Last summer I gave you my heart, but the very next season, you gave it away
Screw that tentative of a pun on the opening line, it’s not even remotely funny. Like this record. One of my favorite bands from the always thriving French depressive but not depressing music scene has put out their 3rd album earlier in the year, but the only thing that made me sad about it is that I only got around to listen to it properly by now. Probably because I’m not really a melancholic person, though: I just seem to enjoy gloomy stuff in order not to be so happy and be able to fit in my circle of urban depressive, The National-worshipper friends.

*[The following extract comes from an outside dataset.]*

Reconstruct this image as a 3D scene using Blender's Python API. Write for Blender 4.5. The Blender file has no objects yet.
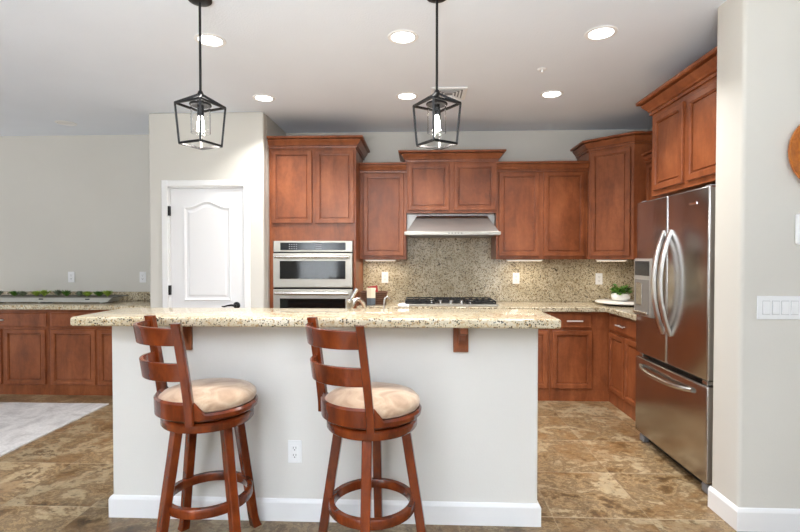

But this isn’t a post about me; I’m talking about The Missing Season, a duo comprised of songwriters Nicolas Gautier and Marin Pérot who, like me (and this was the last time I mentioned myself in this post), probably spent countless hours of their lives listening to Dakota Suite, Low, Codeine or Red House Painters and getting to know them so well that they managed to craft a sound so close, yet so distinctive from each of those bands, rejecting the whole (unfortunately well spread) idea of cloning. On “Could It Be”, one of the highlights here, Gautier and Pérot teach you how to use a synth with great success in a band whose fanbase probably doesn’t like synthesizers at all and that fact alone is enough for me to praise this album. But by the ending part of the album, “Mystic Candle”, which seems to be some sort of hopeless, farewell song, reveals itself as possibly the best this duo has ever done.
Even though the whole of The Last Summer is not consistently as great as those two standout songs, it’s still worth taking a listen and paying a couple of bucks for the digital download (although you can get it for free on their Bandcamp page embedded below). I can’t name five slowcore albums as good as this one being put out in the latest couple of years. But give me five more like this, and it’s 1995 again.